Additive manufacturing is a rapidly growing manufacturing process for which many new processes and materials are currently being developed. The biggest advantage is that almost any shape can be produced, while conventional manufacturing methods reach their limits. Furthermore, a lot of material is saved because the part is created in layers and only as much material is used as necessary. In contrast, in the case of machining processes, it is not uncommon for more than half of the material to be removed and disposed of. Recently, new additive manufacturing processes have been on the market that enables the manufacturing of components using the FDM process with fiber reinforcement. This opens up new possibilities for optimizing components in terms of their strength and at the same time increasing sustainability by reducing materials consumption and waste. Within the scope of this work, different types of test specimens are to be designed, manufactured and examined. The test specimens are tensile specimens, which are used both for standardized tensile tests and for examining a practical component from automotive engineering used in student project.

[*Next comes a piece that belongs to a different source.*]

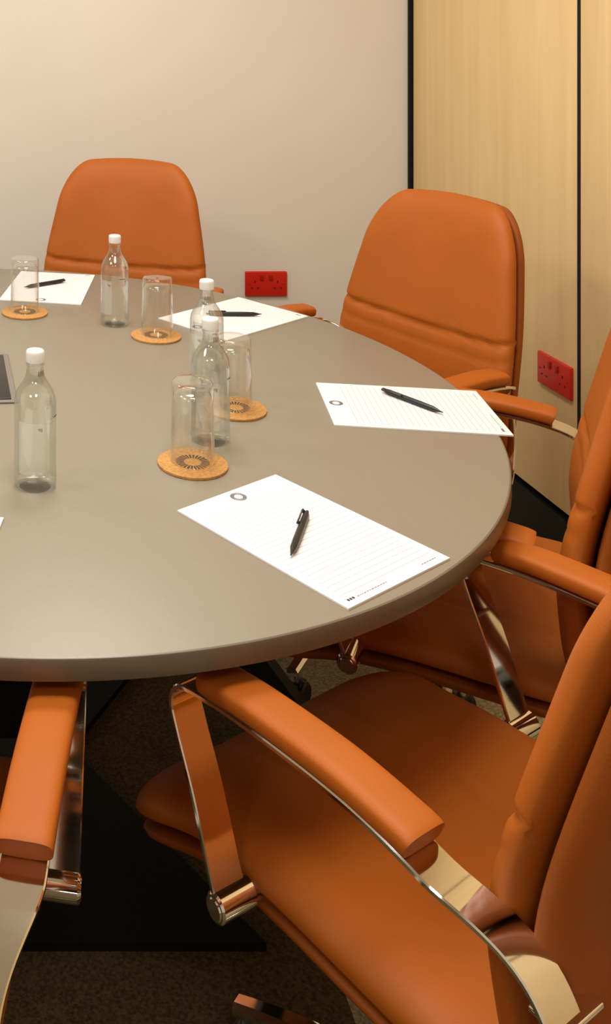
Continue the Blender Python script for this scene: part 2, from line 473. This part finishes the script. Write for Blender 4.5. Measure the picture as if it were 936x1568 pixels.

This project is a vehicle designed to compete in the Shell Eco-marathon, one of the world’s largest energy efficiency competitions. The aim is to design a vehicle that covers a certain distance with as little fuel as possible. Accordingly, it is desirable to manufacture the components with the lowest possible weight, while still ensuring the required rigidity. To achieve this, the use of fiber-reinforced 3D-printed parts is particularly suitable due to the high rigidity. In particular, the joining technology for connecting conventionally and additively manufactured components is developed. As a result, the economic efficiency was assessed, and guidelines for the design of components and joining elements were created. In addition, it could be shown that the additive manufacturing of the component could be implemented faster and more sustainably than the previous conventional manufacturing.